Pointant du doigt certains responsables du M5-RFP, qui « étaient avec le Président », Mme Harber estime que c’est « chaque citoyen qui doit être intimement convaincu qu’il doit désobéir, pour faire une action réelle. Mais « si on empêche les gens de travailler, cela devient une guérilla ».

Conscients des difficultés du mouvement, car « les Maliens n’ont pas l’habitude de telles actions », Mohamed Salia Touré estime qu’il « faut prendre beaucoup de temps pour expliquer », tout en déplorant « les actes de vandalisme, qui sont à regretter et ne sont pas le fait du mouvement ».

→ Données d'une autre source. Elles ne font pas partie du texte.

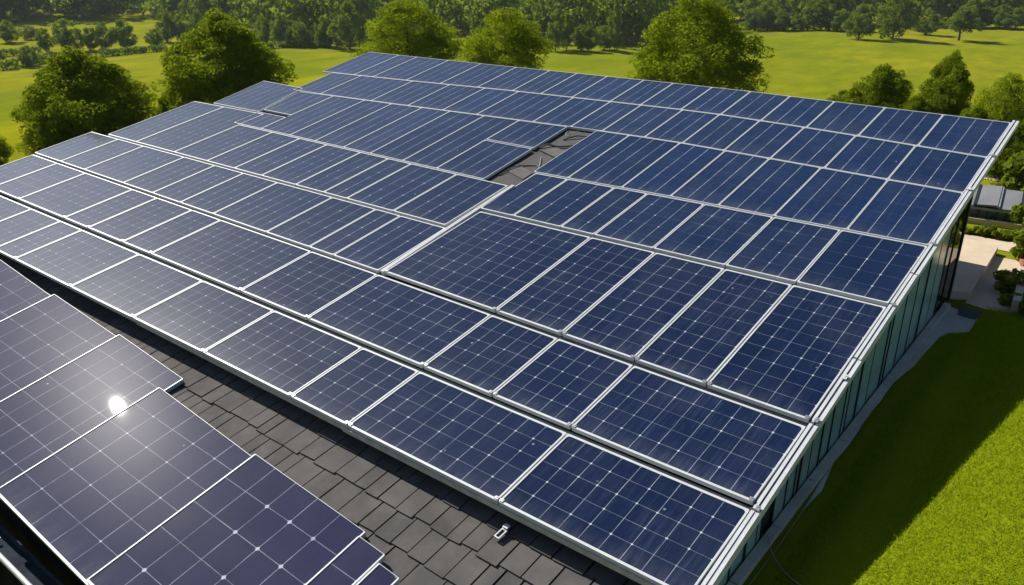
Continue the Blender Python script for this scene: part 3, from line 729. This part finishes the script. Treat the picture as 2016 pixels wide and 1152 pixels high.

Scénarios de sortie de crise

« Nous sommes fermes sans être fermés », peut résumer la position du M5, selon M. Mohamed Salia Touré. Il estime que le mouvement reste ouvert au dialogue et qu’une issue favorable est possible, car « les choses peuvent évoluer ».

Mais, « face à la gouvernance chaotique et à l’exaspération générale », seul le départ du chef de l’État offre une issue, aux yeux d’Abdoulaye Maïga du M5-RFP de Sikasso.

Une ligne dure que ne partage pas le FARK, dont le Président estime qu’une transition démocratique et un Premier ministre de pleins pouvoirs constituent une offre de dialogue à saisir. Dans un communiqué daté du 20 juillet, la Convergence des forces républicaines, qui soutient les institutions de la République, « demande une mise en œuvre diligente de toutes les propositions de sortie de crise formulées par la CEDEAO ».

« La situation sociopolitique actuelle peut être perçue comme le reflet de très fortes frustrations, de profonde colère, de larges couches de la population relativement à la gestion du pays par le régime et le président actuels », analyse le Dr Siriki Bagayoko, politologue, enseignant-chercheur à la Faculté des sciences administratives et politiques (FSAP).

Une déception et une colère qui sont à la base de la formation du mouvement hétéroclite M5-RFP. Et c’est la réponse tardive à cette contestation qui explique l’impasse actuelle. Pour sortir de la crise, il faut agir vite et par des actions fortes, basées sur la justice, conclut le politologue.